At the end of my shift, I finished 101 snap-molds, without defect. I beat the record by 3 molds. I felt like a hero. My last day, and my supervisor said that I had a job anytime I wanted to come back. So I hobbled home to tell Naomi the good news, and I don’t remember her being as impressed as I thought she should be. I think I spent the next day in bed recovering.

“Jesus says the first will be last and the last will be first”. (Matthew 19:30) But, you know that doesn’t work so well in business. If you are in business and you hire 10 people to come work with you for the day, and then some young “whippier-snapper” comes in with two hours left in the shift, and you like the way he or she works, and at the end of the day you give him or her the same amount of money as those that have worked the entire shift.

That is no way to run a business.

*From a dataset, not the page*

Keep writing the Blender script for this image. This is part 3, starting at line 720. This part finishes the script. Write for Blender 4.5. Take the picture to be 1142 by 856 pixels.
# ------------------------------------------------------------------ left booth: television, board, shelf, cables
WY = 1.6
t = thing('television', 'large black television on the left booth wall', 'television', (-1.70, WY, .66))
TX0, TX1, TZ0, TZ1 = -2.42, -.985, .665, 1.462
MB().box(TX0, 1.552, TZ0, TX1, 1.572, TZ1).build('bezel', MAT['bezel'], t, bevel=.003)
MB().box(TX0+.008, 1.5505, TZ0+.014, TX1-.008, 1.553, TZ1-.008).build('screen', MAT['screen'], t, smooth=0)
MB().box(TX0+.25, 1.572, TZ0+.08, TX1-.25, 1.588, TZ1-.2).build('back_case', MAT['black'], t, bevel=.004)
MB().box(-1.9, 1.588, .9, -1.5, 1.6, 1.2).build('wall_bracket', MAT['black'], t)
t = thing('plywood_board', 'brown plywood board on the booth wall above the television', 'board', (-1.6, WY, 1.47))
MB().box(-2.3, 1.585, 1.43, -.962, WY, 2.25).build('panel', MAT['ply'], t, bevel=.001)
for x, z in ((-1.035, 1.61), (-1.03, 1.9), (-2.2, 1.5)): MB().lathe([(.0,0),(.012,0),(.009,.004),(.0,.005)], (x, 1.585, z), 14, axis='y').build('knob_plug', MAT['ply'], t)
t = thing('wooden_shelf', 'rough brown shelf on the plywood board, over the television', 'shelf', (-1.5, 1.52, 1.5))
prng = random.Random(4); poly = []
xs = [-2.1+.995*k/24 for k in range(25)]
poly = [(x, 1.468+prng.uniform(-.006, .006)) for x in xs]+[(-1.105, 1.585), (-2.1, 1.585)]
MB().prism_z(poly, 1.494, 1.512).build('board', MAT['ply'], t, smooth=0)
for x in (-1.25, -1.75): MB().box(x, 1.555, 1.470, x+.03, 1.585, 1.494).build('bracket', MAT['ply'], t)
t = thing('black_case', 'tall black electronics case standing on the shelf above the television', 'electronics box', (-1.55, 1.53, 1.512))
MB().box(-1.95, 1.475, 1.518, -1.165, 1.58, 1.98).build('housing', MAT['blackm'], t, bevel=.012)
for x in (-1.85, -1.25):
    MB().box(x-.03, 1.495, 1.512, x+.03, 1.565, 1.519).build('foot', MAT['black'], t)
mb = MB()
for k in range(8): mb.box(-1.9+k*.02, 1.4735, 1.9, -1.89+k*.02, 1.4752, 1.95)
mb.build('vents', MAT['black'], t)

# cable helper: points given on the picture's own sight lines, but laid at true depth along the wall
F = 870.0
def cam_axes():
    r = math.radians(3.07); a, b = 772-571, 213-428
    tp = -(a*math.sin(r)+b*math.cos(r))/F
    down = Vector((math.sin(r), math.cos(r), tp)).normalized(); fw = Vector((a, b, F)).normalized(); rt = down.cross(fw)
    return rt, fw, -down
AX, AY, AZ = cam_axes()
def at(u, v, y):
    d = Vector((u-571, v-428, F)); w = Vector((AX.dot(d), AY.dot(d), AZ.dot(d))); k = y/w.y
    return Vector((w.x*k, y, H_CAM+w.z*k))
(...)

I don’t think that is what Jesus is talking about in this parable. Jesus is talking about the Kingdom of God. I think what I hear Him saying is this: “This is how things work in the world. People work and they are recompensed for it. In the kingdom of God, it’s different. Your rewards are not based on how long you have been in the church or by how much time, resources and abilities you have contributed”.

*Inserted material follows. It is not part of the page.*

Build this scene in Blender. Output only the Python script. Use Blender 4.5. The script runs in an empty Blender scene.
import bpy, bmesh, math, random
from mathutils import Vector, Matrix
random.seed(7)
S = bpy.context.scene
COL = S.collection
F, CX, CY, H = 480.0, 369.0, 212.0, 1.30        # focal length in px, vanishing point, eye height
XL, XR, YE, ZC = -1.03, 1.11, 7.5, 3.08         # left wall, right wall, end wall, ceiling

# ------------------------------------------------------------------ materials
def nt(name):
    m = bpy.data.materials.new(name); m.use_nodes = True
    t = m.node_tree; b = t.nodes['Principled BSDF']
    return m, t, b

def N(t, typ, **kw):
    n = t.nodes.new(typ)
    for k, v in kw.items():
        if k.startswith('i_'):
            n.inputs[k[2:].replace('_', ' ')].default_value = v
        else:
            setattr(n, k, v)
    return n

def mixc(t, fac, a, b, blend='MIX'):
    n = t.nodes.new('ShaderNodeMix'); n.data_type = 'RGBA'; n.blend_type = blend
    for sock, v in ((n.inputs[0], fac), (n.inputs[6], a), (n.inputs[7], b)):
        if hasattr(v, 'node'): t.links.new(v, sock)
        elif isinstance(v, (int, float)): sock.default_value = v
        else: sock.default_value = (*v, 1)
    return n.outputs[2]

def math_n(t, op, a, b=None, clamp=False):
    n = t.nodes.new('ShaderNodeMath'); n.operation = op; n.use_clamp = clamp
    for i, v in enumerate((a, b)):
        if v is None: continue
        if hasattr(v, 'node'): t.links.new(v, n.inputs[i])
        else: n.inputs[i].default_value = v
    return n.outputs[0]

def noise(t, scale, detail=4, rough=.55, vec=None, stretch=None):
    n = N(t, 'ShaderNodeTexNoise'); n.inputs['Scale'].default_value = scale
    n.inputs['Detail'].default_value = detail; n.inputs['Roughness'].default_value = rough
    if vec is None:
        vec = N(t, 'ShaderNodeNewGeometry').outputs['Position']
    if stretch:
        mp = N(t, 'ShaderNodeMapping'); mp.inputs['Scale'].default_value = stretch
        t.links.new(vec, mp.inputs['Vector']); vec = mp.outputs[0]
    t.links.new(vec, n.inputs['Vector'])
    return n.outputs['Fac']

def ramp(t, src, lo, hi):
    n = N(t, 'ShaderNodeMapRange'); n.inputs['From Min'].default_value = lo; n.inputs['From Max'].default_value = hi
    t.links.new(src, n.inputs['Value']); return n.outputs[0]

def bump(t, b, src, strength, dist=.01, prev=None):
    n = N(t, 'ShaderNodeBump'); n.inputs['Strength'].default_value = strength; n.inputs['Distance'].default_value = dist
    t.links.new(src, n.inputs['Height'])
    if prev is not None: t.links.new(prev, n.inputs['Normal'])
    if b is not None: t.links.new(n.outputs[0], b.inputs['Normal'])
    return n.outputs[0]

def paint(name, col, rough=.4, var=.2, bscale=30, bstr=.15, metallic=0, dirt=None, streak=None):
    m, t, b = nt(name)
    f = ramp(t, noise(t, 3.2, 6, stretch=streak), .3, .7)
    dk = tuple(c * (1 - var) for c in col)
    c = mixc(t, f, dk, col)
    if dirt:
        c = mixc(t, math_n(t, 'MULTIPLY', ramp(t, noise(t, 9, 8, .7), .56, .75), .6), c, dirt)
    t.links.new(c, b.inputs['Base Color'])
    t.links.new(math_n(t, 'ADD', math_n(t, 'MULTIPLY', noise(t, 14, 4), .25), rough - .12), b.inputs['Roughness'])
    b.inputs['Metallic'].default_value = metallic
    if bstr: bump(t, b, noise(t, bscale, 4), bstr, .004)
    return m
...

The last receives the same rewards as the first. God changes things around. In the Kingdom of God, we are all the same. “It’s an equal playing field”. It’s a redemptive work. Jesus is giving a parable in our Gospel reading today. He’s not giving us a blueprint on how to run a company. If this is a blueprint on how to start and run a company, “it would not last). You can’t expect to survive if you run a company like this.”

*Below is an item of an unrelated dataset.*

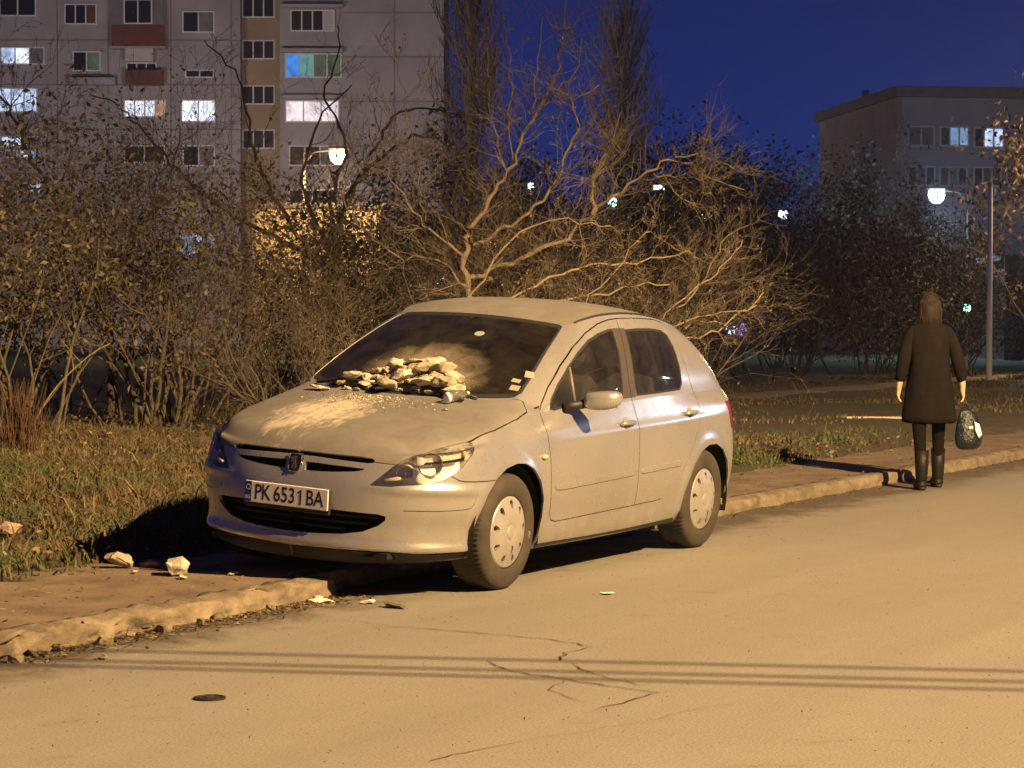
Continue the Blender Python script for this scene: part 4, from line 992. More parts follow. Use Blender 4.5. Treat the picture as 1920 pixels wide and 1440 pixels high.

Here is what I think Jesus is saying in this parable: “In the redemptive process; in my saving grace, I don’t look at the people that have been there the longest, nor. I don’t look at the one that works harder.  I do not look at the one that has the record for the most snap molds made in a day”.

God desires everyone to be in His Kingdom, whether a long time or short, we all share the same rewards and benefits, from the last to the first, from the least to the greatest. God’s far reaching mercy, God’s grace. It’s the same way in this church.

There are people that have been in this church for years. We took a survey in an Imani class a few years ago, and I  was surprised that at least half of the people in our class had not been involved at St. Alban’s for more than 4 years. Jesus says that it’s their church too!

They have just as much rights as we all do. The children we baptize and the children growing up in church, new-born babies, toddlers, those  10, 12, 14 and older, have as many rights and privileges as the people that have been here for many years, people that we depend on. And someone might say, yes, but they have not paid the price for membership rewards.

Yes, they have.According to Jesus they receive the same reward. It’s their church too. They are members, maybe not voting members yet, but members just the same, with rights and privileges. Responsibilities will come with age.

That’s the beauty of this parable. It’s not a blueprint on how to start and run a successful business. But, it is a parable intended to make a distinction between how it is in the world to survive in a working environment and how that contrasts with the Kingdom or God.

The number one rule in the Kingdom of God: We are saved by grace. The number two rule is look again at rule number one. We are saved by grace, not by works.